第13話 はつ恋(ツルゲーネフ)

書かせていただきます。


【簡単な作品紹介】

ドストエフスキーとトルストイに並ぶ、ロシアの文豪、ツルゲーネフの代表作。

少年の苦い初恋を描いた、恋愛小説。

苦い初恋っていったけど、オチまで読むと、苦いどころか猛毒すぎて、読む人は悶え苦しむかもしれん。


【数行で読める、あらすじ】

主人公のウラジーミル少年(十六歳)は、隣に引っ越してきた年上の女性に恋をする。

その女性、ジナイーダはツンデレ(つーかドS)な人で、ウラジーミル少年はジナイーダに散々振り回される。その挙げ句、ジナイーダは別の男に関心を寄せていた。

それだけならいいのだけれど、ジナイーダが心を寄せる相手は、〇〇だったということが判明する。

恋敵が〇〇だった事実を知って、ウラジーミル少年は絶望するのだった。


【作品の特徴】

恋敵が判明するどんでん返し(と言っていいかはわからんが)がインパクト抜群。事実が判明するシーンを読んだら、思わず目を剥くかもしれない。


あらすじでは〇〇と濁したけれど、これは実際に読んでほしいから、ネタバレを避けました。


とにかくこのネタバラシの衝撃が凄まじくて、ぜひ読んでほしい。


初恋の結末がアレだったなんて、恋愛恐怖症になっちゃうよ! 救いがなさすぎ!


でも、面白いんだよね。他人の不幸は蜜の味。


このなんとも言えない読後感は、ぜひ多くの人に味わってもらいたいところだ。



小説の構造としては、四十歳のおっさん達が集まって恋バナをしていて、その一つのお話として、主人公が少年時代の初恋を語る、という構成。

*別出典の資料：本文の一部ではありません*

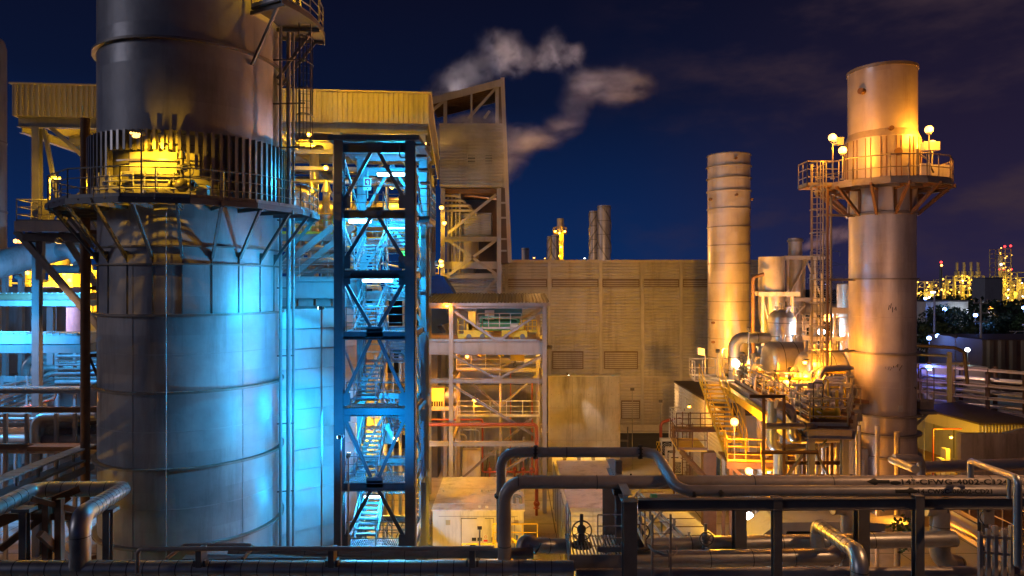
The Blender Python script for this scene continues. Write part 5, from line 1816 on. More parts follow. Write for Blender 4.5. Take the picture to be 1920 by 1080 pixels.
chimney_right()
for lab, u, v, Y, pw in (('leftmost globe lamp on the right chimney gallery, over the ladder', 1561, 258, 31.0, 700), ('lower left globe lamp on the right chimney gallery', 1580, 282, 31.2, 480),
                         ('highest right globe lamp on the right chimney gallery', 1742, 243, 31.2, 720), ('lower right globe lamp on the right chimney gallery', 1748, 270, 32.4, 600)):
    globe_lamp(lab, W(u, v, Y), 18.95, pw, (1, .34, .02), E_SOD, 'lamps on the chimney gallery', .18)

# ================================================================ middle chimney
def chimney_mid():
    c = W(1366.5, 540, 50)
    t = thing('plain_chimney', 'plain ringed steel chimney without gallery between the hall and the vessels', 'chimney', (c.x, 50, 0))
    c = V((c.x, 50, 0))
    zt = W(0, 286, 48.5).z
    MB().lathe([(1.5, 4), (1.5, zt), (1.42, zt), (1.42, zt - 2)], c, 80).build('shell', M['stack2'], t)
    for v in (285, 307, 330, 354, 388, 423, 458, 493, 530, 565, 600, 635, 671, 705):
        z = W(0, v, 48.6).z
        MB().ring(c, 1.48, 1.56 if v not in (307, 330, 354) else 1.6, z - .06, z, 64).build('stiffener_ring', M['ring'], t)
    for th, z in ((-90, zt - .4), (-88, zt - 3.0), (-160, zt - 3.2), (-20, zt - 3.2), (-150, 11.5), (-150, 10.1)):
        MB().tube(pol(c, 1.45, th, z), pol(c, 1.7, th, z), .09, 10).build('nozzle', M['rust'], t)
    return t


chimney_mid()

# ================================================================ process deck
DF = frame(11.9, 28.2, -5.5)
DZ = 8.5


def process_deck():
    t = thing('process_platform', 'raised steel process platform with railing and a yellow stair', 'platform', (DF @ V((2.5, 7, 0))))
    T = DF
    d = MB(T).prism([(.1, -.9, DZ - .1), (1.6, -.9, DZ - .1), (4.5, 6, DZ - .1), (4.5, 14.9, DZ - .1), (.1, 14.9, DZ - .1)], (0, 0, .1))
    d.build('deck_plate', M['rust'], t)
    d = MB(T)
    d.ibeam((0, -1, DZ - .3), (0, 15, DZ - .3), .25, .4).ibeam((1.65, -1, DZ - .3), (4.6, 6, DZ - .3), .25, .4).ibeam((4.6, 6, DZ - .3), (4.6, 15, DZ - .3), .25, .4)
    for y in (-1, 3, 7, 11, 15):
        d.ibeam((0, y, DZ - .3), (1.65 if y < 0 else 3.3 if y < 4 else 4.6, y, DZ - .3), .22, .38)
    d.build('deck_beam', M['mauve'], t)
    for x in (.2, 4.5):
        for y in (-.7, 3, 7, 11, 14.7):
            x = x if x < 1 or y > 6 else (1.5 if y < 0 else 3.1)
            MB(T).ibeam((x, y, 0), (x, y, DZ - .5), .26, .26, .04, up=(0, 1, 0)).build('column', M['steel'], t)
    for y0, y1 in ((3, 7), (7, 11), (11, 14.7)):
        MB(T).bar((.2, y0, 1), (.2, y1, DZ - .8), .14, .14).build('brace', M['pale'], t)
    MB(T).rail([(4.4, 5.8, DZ), (1.55, -.9, DZ), (.1, -.9, DZ), (.1, 12.2, DZ)], 1.1, 1.2, .03, (.38, .75)).build('railing', M['steel'], t)
    MB(T).rail([(.1, 14.4, DZ), (.1, 14.9, DZ), (4.6, 14.9, DZ)], 1.1, 1.2, .03, (.38, .75)).build('railing', M['steel'], t)
    # second, lower beam line parallel to the edge (cable trunking)
    MB(T).bx(-.55, -.2, -.8, 12, DZ - .75, DZ - .35).build('cable_tray', M['yellow'], t)
    # stair in two flights with landings
    sx = -1.35
    MB(T).bx(-2.2, .1, 12.3, 14.3, DZ - .08, DZ).build('stair_head', M['pale'], t)
    MB(T).rail([(-.6, 14.3, DZ), (-2.2, 14.3, DZ), (-2.2, 12.3, DZ)], 1.1, .9, .03, (.55,)).build('railing', M['white'], t)
    p0, p1 = V((sx + .25, 6.7, 5.6)), V((sx, 12.3, DZ))
    MB(T).flight(p0, p1, 1.15, 14, (1, 0, 0)).build('stair_flight', M['yellow'], t)
    MB(T).flight_rail(p0, p1, 1.15, (1, 0, 0), 1.0).build('handrail', M['yellow'], t)
    d = MB(T).bx(sx - .6, 1.6, 4.6, 6.75, 5.5, 5.6)
    d.bx(sx - .65, 1.6, 4.5, 4.6, 5.3, 5.62)
    d.build('landing', M['rust'], t)
    MB(T).rail([(sx - .3, 6.7, 5.6), (sx - .6, 4.6, 5.6), (1.5, 4.6, 5.6)], 1.1, .9, .03, (.38, .75)).build('railing', M['yellow'], t)
    d = MB(T)
    for x in (sx - .4, 1.3):
        for y in (4.8, 6.5):
            d.bx(x - .08, x + .08, y - .08, y + .08, 0, 5.5)
    d.bar((sx - .4, 4.7, 5.4), (sx + 1.4, 4.7, 3.6), .14, .14)
    d.build('landing_leg', M['rust'], t)
    p0, p1 = V((sx + 1.3, 1.2, 2.6)), V((sx + 1.5, 4.6, 5.55))
    MB(T).flight(p0, p1, 1.0, 14, (1, 0, 0)).build('stair_flight', M['yellow'], t)
    MB(T).flight_rail(p0, p1, 1.0, (1, 0, 0), 1.0).build('handrail', M['yellow'], t)
    # left-hand side landing with railing
    d = MB(T).bx(-3.6, -2.0, 9.5, 12.5, 4.9, 5.0)
    d.build('side_landing', M['yellow'], t)
    MB(T).rail([(-2.0, 9.5, 5), (-3.6, 9.5, 5), (-3.6, 12.5, 5)], 1.1, .8, .028, (.55,)).build('railing', M['rust'], t)
    MB(T).bar((-3.4, 9.6, 4.9), (-1.8, 5.6, 3.4), .2, .24).bar((-1.9, 9.6, 0), (-1.9, 9.6, 4.9), .7, .7).build('side_landing_leg', M['rust'], t)
    return t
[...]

なぜか四十代の主人公は、直接的に話すのは嫌だからと、手帳に思い出を書くことで過去回想するという、湾曲的な展開をとっている。


これは多分、なんでおっさんの恋バナが、小説の形で残ってるの? という読者が抱くであろう疑問に対する、ツルゲーネフの配慮ではないかと、考えられるね。


つまり、手帳に内容が残っていて、それを小説にしただけですよ、という体裁にして、小説の内容が実際の出来事であったかのような、リアリティを与える意図があるわけだ。


古典小説は、小説が絵空事と解釈されないように、リアリティを出そうと色々な工夫をしていて、『はつ恋』の体裁も、リアリティを出そうとツルゲーネフが工夫した結果と、思われる。


実際はどうなのかは、よく知らないけどね!



【作品の見どころ】

主人公の恋敵が判明する場面が、面白さの半分を占めているのだけれど、もう半分は、主人公とヒロインのキャラクター性が見どころになっているかな。



主人公の初恋にのぼせあがった痛々しさは、共感性羞恥を刺激されて、読む人によっては、悶え苦しむかもしれない。


それでなくても、初々しい主人公に対して、共感や反感を持てるので、読んでいて面白いと思うよ。



ヒロインのジナイーダも、印象深いキャラクター。


特に、ツンデレっぷりは凄い。


「あたしのこと好きなんでしょ? あたしもあなたのこと愛しているわ」と言った舌の根も乾かない内に、「顔も見たくないわ」と突き放してみたりする。


現実にこんな女性がいたら、情緒不安定かっ!て言いたくなるけれども、キャラクターとしてはインパクトがあって面白い。


加えて、高飛車なドSっぷりも見どころ。


登場したのっけから、男どもをはべらせ、彼らのおでこを花(なんの花かはよくわからんけど)で叩いているという、SMっぽいシーンがあって、強烈だ。


他にも色々と強烈なシーンがあるけれど、長くなるので割愛。


実際に読んでみれば、わかるよ。ライトノベルもびっくりなツンデレキャラっぷりは、かなり心に残ると思う。



【豆知識】

『はつ恋』は、ツルゲーネフの半自伝的小説らしい。


ほんまかいな、と疑問だけれども、仮に本当だとすると、面白い話かな。


ツルゲーネフは生涯、独身だった方だけれど、『はつ恋』を読んだ後だと、なんとなく理由が理解できる気がした。


実際はどうなのかは、よくわからんけど。


【終わりに】

今日の解説は、こんなところかな。異論や反論や要望があれば、感想に書いてね。加筆修正しますよ。


ちなみに、記事の内容や、取り上げる作品は、私の独断と偏見が強いので、あしからず。


それじゃ、今回はこんなところで、さよなら、さよなら、さよなら。